■ INSTRUCTIONS FOR THE TASK:
Line by line, reproduce exactly the beginning of the listing below, ending with the line that contains "except Exception: pass" and adding nothing.
BEGIN
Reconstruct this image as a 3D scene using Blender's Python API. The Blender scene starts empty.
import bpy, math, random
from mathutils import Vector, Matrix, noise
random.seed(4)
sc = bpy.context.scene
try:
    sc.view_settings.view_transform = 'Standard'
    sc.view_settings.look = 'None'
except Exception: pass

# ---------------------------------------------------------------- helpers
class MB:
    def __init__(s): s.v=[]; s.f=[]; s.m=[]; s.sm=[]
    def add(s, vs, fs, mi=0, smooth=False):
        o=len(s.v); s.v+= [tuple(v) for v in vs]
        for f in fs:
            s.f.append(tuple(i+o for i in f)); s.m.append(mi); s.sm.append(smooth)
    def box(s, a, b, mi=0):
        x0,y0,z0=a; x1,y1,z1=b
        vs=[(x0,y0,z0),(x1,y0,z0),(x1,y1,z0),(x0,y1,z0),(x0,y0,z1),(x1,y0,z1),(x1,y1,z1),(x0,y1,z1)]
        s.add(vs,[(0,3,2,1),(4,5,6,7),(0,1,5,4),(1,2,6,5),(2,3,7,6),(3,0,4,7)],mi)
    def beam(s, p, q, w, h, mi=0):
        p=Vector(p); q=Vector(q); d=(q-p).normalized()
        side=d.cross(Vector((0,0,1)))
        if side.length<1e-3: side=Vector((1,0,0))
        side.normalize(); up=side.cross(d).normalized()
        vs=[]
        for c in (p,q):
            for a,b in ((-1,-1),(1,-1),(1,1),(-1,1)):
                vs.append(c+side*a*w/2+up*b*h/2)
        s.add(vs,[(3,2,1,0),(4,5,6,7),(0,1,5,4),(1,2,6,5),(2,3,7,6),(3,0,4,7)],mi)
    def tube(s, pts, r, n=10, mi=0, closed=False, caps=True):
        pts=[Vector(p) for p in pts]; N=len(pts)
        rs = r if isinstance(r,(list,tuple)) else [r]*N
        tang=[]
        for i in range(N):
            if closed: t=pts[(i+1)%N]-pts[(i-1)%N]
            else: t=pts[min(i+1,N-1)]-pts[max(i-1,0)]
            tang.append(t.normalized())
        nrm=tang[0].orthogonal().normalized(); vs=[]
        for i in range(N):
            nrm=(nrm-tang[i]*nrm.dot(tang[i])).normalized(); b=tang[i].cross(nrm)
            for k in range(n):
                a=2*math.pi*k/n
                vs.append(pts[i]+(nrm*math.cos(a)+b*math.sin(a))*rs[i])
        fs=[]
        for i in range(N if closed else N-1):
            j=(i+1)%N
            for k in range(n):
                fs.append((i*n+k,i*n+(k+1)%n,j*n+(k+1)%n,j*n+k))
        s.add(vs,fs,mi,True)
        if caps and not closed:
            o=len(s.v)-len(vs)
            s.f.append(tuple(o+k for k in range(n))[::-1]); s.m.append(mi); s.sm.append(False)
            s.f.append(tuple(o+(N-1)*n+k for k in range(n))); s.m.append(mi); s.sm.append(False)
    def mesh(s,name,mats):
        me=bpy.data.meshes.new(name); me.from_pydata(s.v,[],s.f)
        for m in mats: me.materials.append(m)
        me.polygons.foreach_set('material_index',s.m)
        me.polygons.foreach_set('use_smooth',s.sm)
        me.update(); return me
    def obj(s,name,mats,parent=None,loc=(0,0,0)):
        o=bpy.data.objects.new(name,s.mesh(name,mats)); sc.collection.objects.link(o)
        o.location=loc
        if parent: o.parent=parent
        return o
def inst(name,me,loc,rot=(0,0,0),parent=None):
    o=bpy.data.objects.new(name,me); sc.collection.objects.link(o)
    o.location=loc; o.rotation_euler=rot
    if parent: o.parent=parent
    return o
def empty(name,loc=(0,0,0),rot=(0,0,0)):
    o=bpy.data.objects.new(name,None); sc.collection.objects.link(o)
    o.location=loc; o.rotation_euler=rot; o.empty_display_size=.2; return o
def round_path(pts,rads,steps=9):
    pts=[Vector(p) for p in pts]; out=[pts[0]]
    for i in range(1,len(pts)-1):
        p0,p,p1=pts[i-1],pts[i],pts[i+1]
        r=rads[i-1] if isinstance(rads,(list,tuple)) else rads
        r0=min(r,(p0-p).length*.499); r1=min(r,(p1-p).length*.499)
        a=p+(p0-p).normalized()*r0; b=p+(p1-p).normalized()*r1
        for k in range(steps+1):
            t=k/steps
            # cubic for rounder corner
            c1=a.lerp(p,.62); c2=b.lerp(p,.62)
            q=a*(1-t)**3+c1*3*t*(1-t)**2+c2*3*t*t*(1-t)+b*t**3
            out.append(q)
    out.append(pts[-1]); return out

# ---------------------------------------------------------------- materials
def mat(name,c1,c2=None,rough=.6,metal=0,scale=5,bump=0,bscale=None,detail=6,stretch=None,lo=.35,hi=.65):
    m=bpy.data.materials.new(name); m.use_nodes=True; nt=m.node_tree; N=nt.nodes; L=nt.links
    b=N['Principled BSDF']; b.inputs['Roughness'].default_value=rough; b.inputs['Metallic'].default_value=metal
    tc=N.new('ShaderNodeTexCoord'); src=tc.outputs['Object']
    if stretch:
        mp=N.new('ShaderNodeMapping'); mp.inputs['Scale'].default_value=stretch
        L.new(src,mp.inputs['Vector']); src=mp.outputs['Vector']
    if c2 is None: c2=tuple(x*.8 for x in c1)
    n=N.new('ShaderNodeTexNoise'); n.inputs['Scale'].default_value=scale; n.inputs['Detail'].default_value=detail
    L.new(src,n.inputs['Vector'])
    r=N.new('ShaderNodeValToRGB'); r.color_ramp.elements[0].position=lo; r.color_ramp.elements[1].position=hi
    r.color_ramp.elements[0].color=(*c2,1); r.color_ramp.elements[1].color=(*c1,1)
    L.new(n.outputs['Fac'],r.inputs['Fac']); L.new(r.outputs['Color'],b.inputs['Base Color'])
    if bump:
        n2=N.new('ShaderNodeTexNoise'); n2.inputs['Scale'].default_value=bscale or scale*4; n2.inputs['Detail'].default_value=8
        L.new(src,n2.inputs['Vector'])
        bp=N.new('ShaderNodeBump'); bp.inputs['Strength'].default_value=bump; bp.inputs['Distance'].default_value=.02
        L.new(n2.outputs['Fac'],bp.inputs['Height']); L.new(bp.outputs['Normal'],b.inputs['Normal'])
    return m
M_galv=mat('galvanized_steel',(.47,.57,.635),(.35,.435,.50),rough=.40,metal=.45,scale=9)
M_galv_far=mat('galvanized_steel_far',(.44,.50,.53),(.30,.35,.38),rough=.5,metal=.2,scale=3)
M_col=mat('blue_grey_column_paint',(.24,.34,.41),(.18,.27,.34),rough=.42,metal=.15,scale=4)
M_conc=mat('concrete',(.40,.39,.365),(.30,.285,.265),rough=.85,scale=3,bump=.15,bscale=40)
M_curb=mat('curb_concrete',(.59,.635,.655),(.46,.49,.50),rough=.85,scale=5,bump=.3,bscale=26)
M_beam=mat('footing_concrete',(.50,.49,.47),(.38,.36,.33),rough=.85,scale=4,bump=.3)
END
■ FINAL RESULT:
Reconstruct this image as a 3D scene using Blender's Python API. The Blender scene starts empty.
import bpy, math, random
from mathutils import Vector, Matrix, noise
random.seed(4)
sc = bpy.context.scene
try:
    sc.view_settings.view_transform = 'Standard'
    sc.view_settings.look = 'None'
except Exception: pass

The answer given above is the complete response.